Buy and Hope

I heard this expression just the other day.  It describes the behavior suggested by many stock brokers to their clients.  They frequently tell their clients that they shouldn’t panic just because the market has experienced a significant drop.  Their reassurance is that the long term market averages are high.

 

What’s wrong with this strategy?  The S&P 500 was at 1282.71 on July 1, 1999.  It’s been a roller coaster ride ever since.  So if you were 55 years old back then and your broker said stick with your plan and you will be far better off in 2009, you just might hate that broker.

 

The problem is most people don’t want to take responsibility for their own future.  The brokers did not know what would happen but they did know that a loss of clients would not be good for their bottom line.  So the “buy and hold” idea was born.  It really was a “buy and hope” plan.  If you didn’t learn anything from the tech bubble of 2000 then maybe you deserve this result.

 

My philosophy is trust no broker.  Research every buy before it is completed.
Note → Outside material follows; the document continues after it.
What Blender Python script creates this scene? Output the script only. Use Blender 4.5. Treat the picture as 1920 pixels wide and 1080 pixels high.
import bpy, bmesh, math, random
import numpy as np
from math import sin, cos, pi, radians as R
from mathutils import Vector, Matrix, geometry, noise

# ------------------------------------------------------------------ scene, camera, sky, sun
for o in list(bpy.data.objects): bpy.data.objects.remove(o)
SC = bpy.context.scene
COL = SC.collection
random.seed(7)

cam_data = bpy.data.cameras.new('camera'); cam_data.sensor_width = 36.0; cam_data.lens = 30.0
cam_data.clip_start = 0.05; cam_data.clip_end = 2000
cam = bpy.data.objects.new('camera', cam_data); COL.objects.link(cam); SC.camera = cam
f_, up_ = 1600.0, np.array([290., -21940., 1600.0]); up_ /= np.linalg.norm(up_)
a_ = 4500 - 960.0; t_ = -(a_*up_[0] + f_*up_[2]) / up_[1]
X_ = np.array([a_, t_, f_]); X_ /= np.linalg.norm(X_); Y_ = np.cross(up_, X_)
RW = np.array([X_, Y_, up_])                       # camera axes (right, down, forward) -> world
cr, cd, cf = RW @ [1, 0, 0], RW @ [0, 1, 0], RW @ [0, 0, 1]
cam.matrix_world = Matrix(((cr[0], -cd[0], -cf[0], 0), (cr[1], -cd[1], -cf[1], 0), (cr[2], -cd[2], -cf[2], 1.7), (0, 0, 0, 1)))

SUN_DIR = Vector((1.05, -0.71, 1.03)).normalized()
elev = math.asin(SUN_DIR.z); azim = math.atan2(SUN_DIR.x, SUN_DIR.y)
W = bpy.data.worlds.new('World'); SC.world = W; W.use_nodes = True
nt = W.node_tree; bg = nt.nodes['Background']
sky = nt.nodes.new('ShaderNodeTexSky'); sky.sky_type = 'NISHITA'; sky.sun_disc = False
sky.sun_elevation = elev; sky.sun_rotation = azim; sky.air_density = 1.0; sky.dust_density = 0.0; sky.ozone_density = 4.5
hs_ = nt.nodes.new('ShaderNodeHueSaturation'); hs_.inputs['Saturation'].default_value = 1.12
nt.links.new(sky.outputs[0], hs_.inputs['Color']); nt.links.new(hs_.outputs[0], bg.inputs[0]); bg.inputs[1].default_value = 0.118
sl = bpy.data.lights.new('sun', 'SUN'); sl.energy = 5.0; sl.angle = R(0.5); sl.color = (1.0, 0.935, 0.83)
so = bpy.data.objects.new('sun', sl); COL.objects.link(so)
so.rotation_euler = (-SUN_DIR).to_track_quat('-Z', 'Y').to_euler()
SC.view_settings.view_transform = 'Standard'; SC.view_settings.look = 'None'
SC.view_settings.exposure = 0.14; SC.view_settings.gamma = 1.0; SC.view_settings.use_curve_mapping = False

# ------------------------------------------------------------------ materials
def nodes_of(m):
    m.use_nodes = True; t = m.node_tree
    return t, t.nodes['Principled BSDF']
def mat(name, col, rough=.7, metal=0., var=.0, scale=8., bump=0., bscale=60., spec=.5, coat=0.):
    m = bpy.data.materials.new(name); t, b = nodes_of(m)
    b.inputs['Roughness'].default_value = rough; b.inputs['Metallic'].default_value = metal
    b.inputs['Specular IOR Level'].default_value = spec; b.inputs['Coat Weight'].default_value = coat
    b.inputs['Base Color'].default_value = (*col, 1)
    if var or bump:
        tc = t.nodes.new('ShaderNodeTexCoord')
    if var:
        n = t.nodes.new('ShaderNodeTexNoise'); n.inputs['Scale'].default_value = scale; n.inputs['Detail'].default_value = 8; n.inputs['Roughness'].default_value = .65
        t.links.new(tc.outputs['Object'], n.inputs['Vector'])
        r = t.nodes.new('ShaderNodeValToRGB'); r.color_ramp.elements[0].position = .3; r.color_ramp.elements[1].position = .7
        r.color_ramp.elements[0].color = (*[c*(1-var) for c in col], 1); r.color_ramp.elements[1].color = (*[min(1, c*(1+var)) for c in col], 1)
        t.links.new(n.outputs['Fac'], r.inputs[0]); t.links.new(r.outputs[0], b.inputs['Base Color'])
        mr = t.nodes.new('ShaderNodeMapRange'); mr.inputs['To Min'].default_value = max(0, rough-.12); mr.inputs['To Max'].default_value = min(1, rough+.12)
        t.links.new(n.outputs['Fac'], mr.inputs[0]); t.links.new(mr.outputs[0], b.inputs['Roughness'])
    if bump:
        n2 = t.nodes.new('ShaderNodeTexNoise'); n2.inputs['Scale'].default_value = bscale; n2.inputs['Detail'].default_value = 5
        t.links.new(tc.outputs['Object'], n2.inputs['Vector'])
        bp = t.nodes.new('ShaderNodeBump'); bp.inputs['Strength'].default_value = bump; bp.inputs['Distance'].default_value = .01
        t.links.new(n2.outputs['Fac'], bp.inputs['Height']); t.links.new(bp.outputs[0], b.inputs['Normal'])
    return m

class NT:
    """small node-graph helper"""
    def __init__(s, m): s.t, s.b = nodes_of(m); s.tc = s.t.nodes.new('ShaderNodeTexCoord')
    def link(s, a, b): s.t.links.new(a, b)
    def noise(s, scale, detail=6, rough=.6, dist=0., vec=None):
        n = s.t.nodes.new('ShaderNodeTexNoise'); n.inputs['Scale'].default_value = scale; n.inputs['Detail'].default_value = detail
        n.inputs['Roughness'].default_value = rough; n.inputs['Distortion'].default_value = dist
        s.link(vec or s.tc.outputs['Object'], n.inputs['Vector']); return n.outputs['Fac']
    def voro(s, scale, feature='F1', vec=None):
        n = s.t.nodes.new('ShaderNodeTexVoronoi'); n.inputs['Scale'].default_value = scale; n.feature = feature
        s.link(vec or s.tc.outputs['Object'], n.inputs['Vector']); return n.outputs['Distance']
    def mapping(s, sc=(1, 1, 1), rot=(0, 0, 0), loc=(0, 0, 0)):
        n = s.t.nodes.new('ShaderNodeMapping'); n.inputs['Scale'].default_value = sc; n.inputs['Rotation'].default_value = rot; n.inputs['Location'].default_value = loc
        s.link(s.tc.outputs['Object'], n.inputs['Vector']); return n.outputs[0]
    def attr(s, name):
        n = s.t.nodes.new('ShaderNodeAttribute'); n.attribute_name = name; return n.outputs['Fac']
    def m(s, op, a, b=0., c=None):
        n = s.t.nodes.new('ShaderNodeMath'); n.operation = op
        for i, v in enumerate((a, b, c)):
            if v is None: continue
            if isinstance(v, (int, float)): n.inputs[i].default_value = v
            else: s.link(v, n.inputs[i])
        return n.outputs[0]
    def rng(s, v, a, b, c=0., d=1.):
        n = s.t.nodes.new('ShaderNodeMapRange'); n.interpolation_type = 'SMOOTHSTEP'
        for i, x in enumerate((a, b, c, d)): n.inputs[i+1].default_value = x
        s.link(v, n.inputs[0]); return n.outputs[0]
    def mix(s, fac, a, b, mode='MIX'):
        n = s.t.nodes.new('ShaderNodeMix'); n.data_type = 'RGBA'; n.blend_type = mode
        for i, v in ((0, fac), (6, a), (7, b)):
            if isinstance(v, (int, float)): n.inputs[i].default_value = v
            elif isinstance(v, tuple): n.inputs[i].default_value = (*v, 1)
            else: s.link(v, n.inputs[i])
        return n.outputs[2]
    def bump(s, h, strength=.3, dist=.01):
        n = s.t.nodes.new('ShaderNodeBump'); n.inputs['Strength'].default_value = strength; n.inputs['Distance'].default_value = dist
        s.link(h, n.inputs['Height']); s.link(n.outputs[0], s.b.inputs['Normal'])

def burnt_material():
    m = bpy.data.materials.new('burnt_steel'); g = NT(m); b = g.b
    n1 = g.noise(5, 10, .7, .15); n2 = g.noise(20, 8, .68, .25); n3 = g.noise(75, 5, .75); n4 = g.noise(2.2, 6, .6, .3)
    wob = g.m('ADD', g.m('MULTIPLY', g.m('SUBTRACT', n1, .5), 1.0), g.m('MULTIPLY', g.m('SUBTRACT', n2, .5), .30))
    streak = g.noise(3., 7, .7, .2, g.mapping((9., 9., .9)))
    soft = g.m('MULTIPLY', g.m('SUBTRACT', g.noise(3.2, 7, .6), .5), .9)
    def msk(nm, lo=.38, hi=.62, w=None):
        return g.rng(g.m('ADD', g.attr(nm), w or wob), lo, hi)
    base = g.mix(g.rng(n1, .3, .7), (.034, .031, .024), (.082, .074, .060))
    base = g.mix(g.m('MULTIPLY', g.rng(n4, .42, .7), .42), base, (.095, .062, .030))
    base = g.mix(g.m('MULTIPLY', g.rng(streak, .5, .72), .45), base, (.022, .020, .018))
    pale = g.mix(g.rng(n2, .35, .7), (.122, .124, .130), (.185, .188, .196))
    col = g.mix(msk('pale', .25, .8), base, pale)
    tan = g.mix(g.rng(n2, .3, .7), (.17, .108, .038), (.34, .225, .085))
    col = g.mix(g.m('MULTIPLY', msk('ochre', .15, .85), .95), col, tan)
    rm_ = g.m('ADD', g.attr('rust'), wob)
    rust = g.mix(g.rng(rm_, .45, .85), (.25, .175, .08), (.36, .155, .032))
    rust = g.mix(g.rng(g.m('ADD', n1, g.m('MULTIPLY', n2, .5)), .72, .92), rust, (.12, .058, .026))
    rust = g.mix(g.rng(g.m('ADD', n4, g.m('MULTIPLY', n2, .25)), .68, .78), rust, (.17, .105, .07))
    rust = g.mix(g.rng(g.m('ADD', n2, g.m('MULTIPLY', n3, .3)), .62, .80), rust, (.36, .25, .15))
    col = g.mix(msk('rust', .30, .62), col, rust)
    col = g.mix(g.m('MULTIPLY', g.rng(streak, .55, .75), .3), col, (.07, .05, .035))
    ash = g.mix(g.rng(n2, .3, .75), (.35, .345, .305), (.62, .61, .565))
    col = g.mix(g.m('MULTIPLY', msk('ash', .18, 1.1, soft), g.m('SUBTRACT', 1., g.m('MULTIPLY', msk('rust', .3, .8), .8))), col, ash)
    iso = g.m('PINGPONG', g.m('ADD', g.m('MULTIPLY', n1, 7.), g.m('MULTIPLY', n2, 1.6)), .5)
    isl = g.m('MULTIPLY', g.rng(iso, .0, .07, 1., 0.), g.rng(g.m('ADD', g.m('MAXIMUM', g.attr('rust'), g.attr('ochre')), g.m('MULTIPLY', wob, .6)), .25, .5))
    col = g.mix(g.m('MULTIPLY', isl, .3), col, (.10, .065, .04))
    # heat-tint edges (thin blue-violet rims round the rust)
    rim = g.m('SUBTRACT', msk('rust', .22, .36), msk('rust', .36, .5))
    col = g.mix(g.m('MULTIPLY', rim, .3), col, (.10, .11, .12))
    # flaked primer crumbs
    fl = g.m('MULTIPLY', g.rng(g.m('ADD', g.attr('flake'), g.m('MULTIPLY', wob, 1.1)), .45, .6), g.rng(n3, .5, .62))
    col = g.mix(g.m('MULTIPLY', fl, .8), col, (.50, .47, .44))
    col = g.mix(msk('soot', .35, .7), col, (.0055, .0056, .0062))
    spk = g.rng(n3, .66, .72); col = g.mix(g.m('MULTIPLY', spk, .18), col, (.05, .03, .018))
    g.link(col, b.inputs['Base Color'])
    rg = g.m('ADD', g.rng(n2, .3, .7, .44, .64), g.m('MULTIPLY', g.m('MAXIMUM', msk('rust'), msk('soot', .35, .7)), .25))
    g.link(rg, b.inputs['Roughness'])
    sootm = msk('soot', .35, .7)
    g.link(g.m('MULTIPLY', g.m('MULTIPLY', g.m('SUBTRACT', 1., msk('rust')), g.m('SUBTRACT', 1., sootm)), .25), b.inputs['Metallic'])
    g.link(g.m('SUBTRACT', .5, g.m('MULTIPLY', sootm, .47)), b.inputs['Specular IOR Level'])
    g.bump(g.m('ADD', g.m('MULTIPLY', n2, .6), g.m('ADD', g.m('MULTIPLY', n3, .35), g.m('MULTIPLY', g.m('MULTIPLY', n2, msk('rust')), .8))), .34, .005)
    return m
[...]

Watch your stocks and bonds carefully.  Do not follow the crowd thinking about what constitutes a “bear market.”  It’s your money and you cannot re-save it easily.  If you have the suspicion the market is heading down; sell while the market is high.  Put those sold dollars into a savings account and re-buy when you are convinced the market is near it’s bottom.  You may not time it precisely but you can most certainly do at least as well as the brokers.

 

At least once a year UCLA Anderson Business and the Los Angeles Economic Development Corporation provide their forecasts for Southern California.  Those mainstream predictions never provide any worth while insights on things that could significantly impact business in either a positive or negative way.  They may be great for economic students to develop their skills but have no useful purpose.   

 

The guests appearing on CNBC and Fox Business Channel are all qualified individuals but their take on the current situation or their forecasts are too vague in detail.  They might be valid but how many of us will do the homework on those individuals?  I listen in to learn about the economist who did not follow the pack.

 

As to our federal government financial leaders, well look at the recession we are now experiencing.  Where was Henry Paulson, Ben Bernanke, Larry Summers, or Timothy  Geithner?  None were visible until after the economic collapse.

     

I am listening and watching for the individuals who do not run with the herd.  That has brought me to Nouriel Roubini, an economics professor at New York University, who stood before an audience of economists, in 2006, at the International Monetary Fund and announced that a crisis was brewing.  It was reported in the New York Times Magazine in August of 2008.  The article is titled Dr. DoomNouriel Roubini has predicted that the recession will be over this year. Correction: Roubini says at the end of the year.

 

Of course this was unknown to me and even if I was a subscriber of the New York Times would I have understood the significance of the presentation?  Probably not.

 

My solution?  You can’t read too much.